After demanding Duarte's driver's license and questioning him about contraband, the cousins took the money, claiming it was evidence. Fausto threatened Duarte with a stun gun to prevent him from leaving his SUV, and then the Villars left in their unmarked car, police said.

Duarte pursued them and, with the help of a Florida Highway Patrol trooper, managed to stop John's car. Witnesses saw a man matching Fausto's description running from the scene carrying something, despite John claiming he was alone. John was suspended with pay after the incident.

Further investigation linked Lastre to the robbery through phone records and other evidence.

The investigation led to John Villar, Fausto Villar, and Lastre's arrests and charges including armed robbery, armed burglary, and conspiracy to commit robbery. Fausto was additionally charged with falsely impersonating an officer.

In a pair of plea deals with prosecutors, John was sentenced to eight years in prison and three years probation with a $10,000 fine, while Fausto received a sentence of seven years, which ran concurrently with a five-year sentence, with three years probation to follow. (More information on Fausto's sentencing can be found in the disposition below.)

New Arrest in Pino Case

Years after his release from prison, Fausto Villar apparently came back on law enforcement's radar, as federal investigators zeroed in on him as an alleged participant in what the FBI is describing as an insidious murder-for-hire scheme.

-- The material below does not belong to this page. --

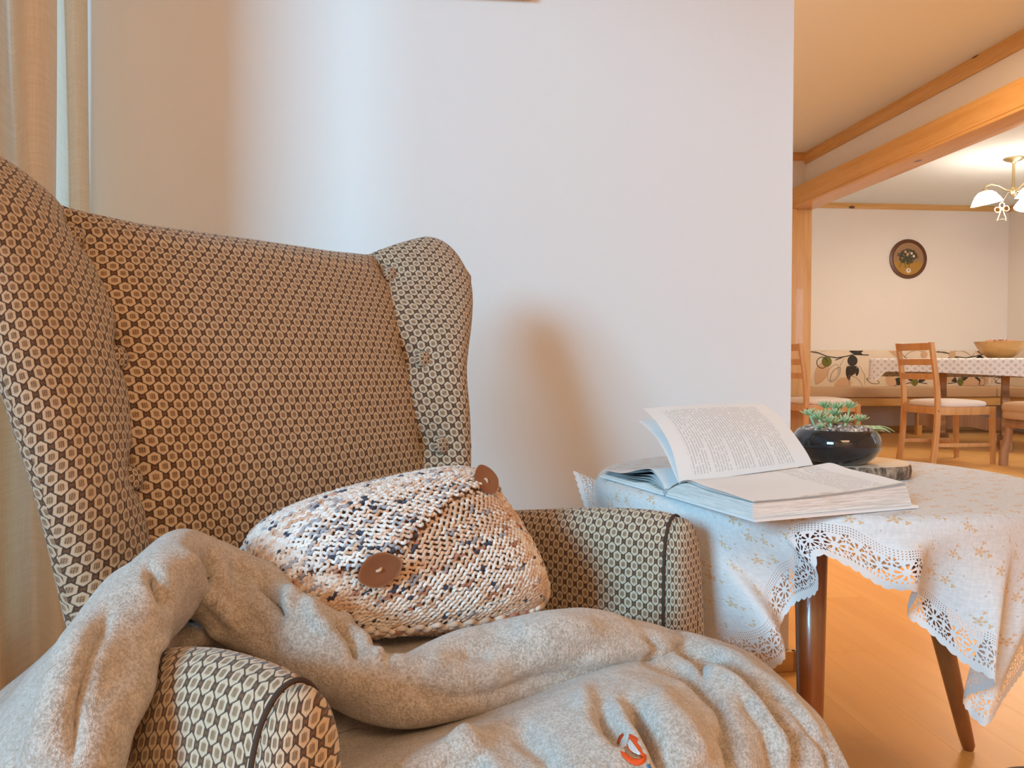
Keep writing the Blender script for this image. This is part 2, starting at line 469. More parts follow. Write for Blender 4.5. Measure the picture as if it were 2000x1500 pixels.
def m_yarn():
    at_ = X.nt.nodes.new('ShaderNodeAttribute'); at_.attribute_name = 'yarn'
    _, _, _, o = coord('Object')
    n = noi(o, 900, 2)
    return dict(color=at_.outputs['Color'], height=n, strength=0.5, dist=0.0012)
YARN = material('variegated_yarn', 0.95, m_yarn, sheen=0.3, spec=0.1)
KNITBASE = material('knit_ground', 0.95, color=(0.17, 0.095, 0.06))
ORANGE = material('orange_embroidery', 0.7, color=(0.72, 0.085, 0.010))
WHITEM = material('white_embroidery', 0.7, color=(0.62, 0.60, 0.58))
BROWNE = material('brown_embroidery', 0.7, color=(0.34, 0.16, 0.07))
BLUEM = material('blue_embroidery', 0.7, color=(0.06, 0.20, 0.42))
def m_pad():
    _, _, _, o = coord('Object'); n = noi(o, 500, 2)
    return dict(color=cmix(n, (0.66, 0.60, 0.55), (0.76, 0.70, 0.65)), height=n, strength=0.2, dist=0.001)
PADM = material('pale_grey_seat_fabric', 0.9, m_pad)
TANB = material('tan_bench_fabric', 0.85, color=(0.52, 0.34, 0.20))
CREAMB = material('cream_bench_fabric', 0.85, color=(0.76, 0.64, 0.50))
PEACHP = material('peach_print', 0.9, color=(0.62, 0.40, 0.25))
BLACKP = material('black_print', 0.9, color=(0.045, 0.035, 0.028))
GREENP = material('olive_print', 0.9, color=(0.17, 0.16, 0.03))
LINEP = material('brown_line_print', 0.9, color=(0.28, 0.19, 0.12))
def m_lattice():
    u, v, _, o = coord('UV')
    a = frac((u + v) / 0.058); b2 = frac((u - v) / 0.058)
    ln = mx(ss(ab(a - 0.5), 0.40, 0.46), ss(ab(b2 - 0.5), 0.40, 0.46))
    n = noi(comb(u, v), 90, 2)
    dia = ss(mx(ab(a - 0.5), ab(b2 - 0.5)), 0.33, 0.24) * ss(n, 0.35, 0.5)
    return dict(color=cmix(dia * 0.75, (0.80, 0.78, 0.76), (0.44, 0.45, 0.50)))
LATT = material('grey_lattice_tablecloth', 0.85, m_lattice)
BRASS = material('brushed_brass', 0.3, color=(0.52, 0.40, 0.22), metal=0.9)
SHADE = material('lit_opal_glass', 0.4, color=(0.9, 0.88, 0.84), emit=(1.0, 0.90, 0.76), estr=14.0)
WIRE = material('golden_wire', 0.4, color=(0.85, 0.62, 0.38), metal=0.3)
BOWLW = material('turned_wood_bowl', 0.4, m_wood((0.56, 0.32, 0.10), (0.40, 0.20, 0.05), 'X', 0.5, False), coat=0.2)
POT = material('dried_petals', 0.9, color=(0.40, 0.17, 0.11))
POTD = material('dark_dried_cone', 0.9, color=(0.09, 0.045, 0.03))
DBROWN = material('dark_brown_leather', 0.5, color=(0.040, 0.014, 0.009))
def m_plate():
    u, v, _, o = coord('UV')      # -1..1
    n = noi(comb(u, v), 3.5, 4, 0.6); n2 = noi(comb(u, v, 4.0), 8, 3, 0.6)
    field = cmix(n2, (0.46, 0.25, 0.035), (0.34, 0.17, 0.03))
    sky = cmix(n2, (0.24, 0.13, 0.055), (0.42, 0.25, 0.13))
    c = cmix(ss(v + (n - 0.5) * 0.3, -0.22, -0.12), field, sky)
    r = fn('SQRT', (u + 0.05) * (u + 0.05) * 0.8 + (v - 0.15) * (v - 0.15) * 1.6)
    c = cmix(ss(r + (n - 0.5) * 0.7, 0.62, 0.50) * 0.95, c, (0.035, 0.035, 0.018))
    blot = ss(n2, 0.56, 0.64) * ss(r, 0.60, 0.35)
    c = cmix(blot, c, (0.45, 0.33, 0.17))
    return dict(color=c)
PLATE = material('painted_plate', 0.35, m_plate)
PLATER = material('brown_plate_rim', 0.35, color=(0.115, 0.040, 0.015))
GLASS = material('window_glass', 0.02, color=(1, 1, 1)); GLASS.node_tree.nodes['Principled BSDF'].inputs['Transmission Weight'].default_value = 1.0
GLASS.node_tree.nodes['Principled BSDF'].inputs['IOR'].default_value = 1.02
PVC = material('white_window_frame', 0.35, color=(0.80, 0.80, 0.78))
ART = material('picture_print', 0.5, m_plaster((0.55, 0.48, 0.38), 6))
SOCK = material('white_plastic', 0.4, color=(0.8, 0.8, 0.8))
# window glass: clear, lets the daylight through
X.nt = GLASS.node_tree
_t = X.nt.nodes.new('ShaderNodeBsdfTransparent'); _g = X.nt.nodes.new('ShaderNodeBsdfGlossy'); _g.inputs['Roughness'].default_value = 0.02
_m = X.nt.nodes.new('ShaderNodeMixShader'); _m.inputs[0].default_value = 0.05
X.nt.links.new(_t.outputs[0], _m.inputs[1]); X.nt.links.new(_g.outputs[0], _m.inputs[2])
X.nt.links.new(_m.outputs[0], X.nt.nodes['Material Output'].inputs[0])

# ================================================================ ROOM SHELL
CEILH = 2.43; XL = -0.86; YB = 1.758; XC = 0.838; XB0, XB1 = 2.90, 3.08; YF = 6.15; YD = 8.0; XD = 6.27; YR = -2.7
def struct(name, a, b, mat, parent=None):
    o = MB().box(a, b).build(name, mat, parent, smooth=False)
    if parent is None: o['kind'] = 'structure'
    return o
floor = struct('floor', (XL - 0.2, YR - 0.2, -0.12), (XD + 0.2, YD + 0.2, -0.012), FLOOR)
# boards laid along the room, each one its own piece
pw = 0.118; ix = 0; protos = {}
x0 = -0.80
while x0 + pw * ix < XD:
    xa = x0 + pw * ix; y = -0.4 - ((ix * 0.83) % 2.1)
    if xa + pw > XD + 0.05: break
    while y < YD:
        Lp = 2.1; e = min(y + Lp, YD)
        if xa < 0.6 and y > YB: break
        if e > -0.3:
            key = round(e - y, 2)
            if key not in protos:
                bmn = MB().box((-pw / 2 + 0.00012, -(e - y) / 2 + 0.00012, -0.012), (pw / 2 - 0.00012, (e - y) / 2 - 0.00012, 0.0), 0.0005)
                o = bmn.build('plank', FLOOR, floor, smooth=False, local=True); protos[key] = o
            else:
                o = protos[key].copy(); C.objects.link(o); o.parent = floor; o.name = 'plank'
            o.location = (xa + pw / 2, (y + e) / 2, 0)
        y += Lp
    ix += 1
ceiling = struct('ceiling', (XL - 0.2, YR - 0.2, CEILH), (XD + 0.2, YD + 0.2, CEILH + 0.12), CEIL)
wall_back = MB().box((XL - 0.1, YB, 0), (XC, YB + 0.13, CEILH), 0.006).build('wall_back', WALL); wall_back['kind'] = 'structure'
struct('wall_passage', (XC - 0.14, YB + 0.13, 0), (XC - 0.002, YF, CEILH), WALL)
# left wall with the window opening, its frame, panes and sill
WY0, WY1, WZ0, WZ1 = -1.25, 1.54, 0.30, 2.18
bm = MB()
bm.box((XL - 0.2, YR - 0.1, 0), (XL, WY0, CEILH)).box((XL - 0.2, WY1, 0), (XL, YB, CEILH))
bm.box((XL - 0.2, WY0, 0), (XL, WY1, WZ0)).box((XL - 0.2, WY0, WZ1), (XL, WY1, CEILH))
o = bm.build('wall_left', WALL, smooth=False); o['kind'] = 'structure'
win = empty('window_1', (XL - 0.12, (WY0 + WY1) / 2, WZ0)); win['kind'] = 'structure'
fr = MB(); ym = 0.2
for (ya, yb) in ((WY0, ym), (ym, WY1)):
    fr.box((XL - 0.15, ya, WZ0), (XL - 0.09, ya + 0.055, WZ1)).box((XL - 0.15, yb - 0.055, WZ0), (XL - 0.09, yb, WZ1))
    fr.box((XL - 0.15, ya, WZ0), (XL - 0.09, yb, WZ0 + 0.06)).box((XL - 0.15, ya, WZ1 - 0.06), (XL - 0.09, yb, WZ1))
fr.build('window_frame', PVC, win, smooth=False)
for (ya, yb) in ((WY0, ym), (ym, WY1)):
    MB().box((XL - 0.122, ya + 0.05, WZ0 + 0.05), (XL - 0.118, yb - 0.05, WZ1 - 0.05)).build('pane', GLASS, win, smooth=False)
MB().box((XL - 0.09, WY0 - 0.03, WZ0 - 0.03), (XL + 0.03, WY1 + 0.03, WZ0), 0.006).build('window_sill', PVC, win)
struct('wall_rear', (XL - 0.2, YR - 0.1, 0), (XD + 0.2, YR, CEILH), WALL)
struct('wall_right', (XB0 + 0.02, YR, 0), (XB1, 0.9, CEILH), WALL)
struct('wall_right_header', (XB0 + 0.14, 0.9, 2.10), (XB1, YF, CEILH), WALL)
struct('wall_far', (XC - 0.14, YF, 0), (XB0 + 0.10, YF + 0.12, CEILH), WALL)
struct('wall_dining_left', (XB0 + 0.10, YF, 0), (XB1 - 0.01, YD, CEILH), DWALL)
struct('wall_dining_far', (XB1 - 0.01, YD, 0), (XD + 0.1, YD + 0.12, CEILH), DWALL)
struct('wall_dining_right', (XD, 0.9, 0), (XD + 0.12, YD, CEILH), DWALL)
# dining near wall with a garden window behind the camera's field
bm = MB().box((XB1, 0.8, 0), (3.8, 0.9, CEILH)).box((5.6, 0.8, 0), (XD + 0.1, 0.9, CEILH)).box((3.8, 0.8, 0), (5.6, 0.9, 0.85)).box((3.8, 0.8, 2.15), (5.6, 0.9, CEILH))
o = bm.build('wall_dining_near', DWALL, smooth=False); o['kind'] = 'structure'
win2 = empty('window_2', (4.7, 0.85, 0.85)); win2['kind'] = 'structure'
fr = MB()
for (xa, xb) in ((3.8, 4.7), (4.7, 5.6)):
    fr.box((xa, 0.82, 0.85), (xa + 0.05, 0.88, 2.15)).box((xb - 0.05, 0.82, 0.85), (xb, 0.88, 2.15)).box((xa, 0.82, 0.85), (xb, 0.88, 0.90)).box((xa, 0.82, 2.10), (xb, 0.88, 2.15))
fr.build('window_frame', PVC, win2, smooth=False)
MB().box((3.84, 0.848, 0.89), (5.56, 0.852, 2.11)).build('pane', GLASS, win2, smooth=False)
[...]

On the same day the feds raided Pino's home in Coral Gables, Villar was taken into custody in Cutler Bay. The FBI confirmed in a statement that it arrested a suspect at a home on Bel Aire Drive in Cutler Bay, though it did not identify Villar at the time.

The Miami Herald reported that agents arrived at Villar's house early in the morning on July 16 and that a neighbor saw him being led off in handcuffs. Villar is now at the center of the labyrinthine criminal prosecution, one of Miami's most high-profile contract-kill cases in recent memory.

Among other claims, Tatiana says Sergio tried to have her poisoned and that she was in constant fear for her life, having been repeatedly targeted by hit men in her upscale residential neighborhood.

Four men previously charged in the case are accused of acts of intimidation and assault, including ramming Tatiana Pino's car in her driveway and setting vehicles on fire outside her sister's home in separate incidents. Those defendants have entered initial not-guilty pleas.

Sergio Pino was one of the nation's most prolific Hispanic developers. In 1995, he founded Century Homebuilders, a development group that has built thousands of homes. The company acquired, managed, or developed more than 50 condominium and multifamily communities in its first two decades of operation, according to its website.

Tatiana filed for divorce in 2022 after 30 years of marriage to Sergio.

The Real Deal reports that Sergio's life estate was valued up to $360 million. The couple was battling in divorce court over how to split the assets, with Sergio offering Tatiana around $20 million, according to criminal case documents.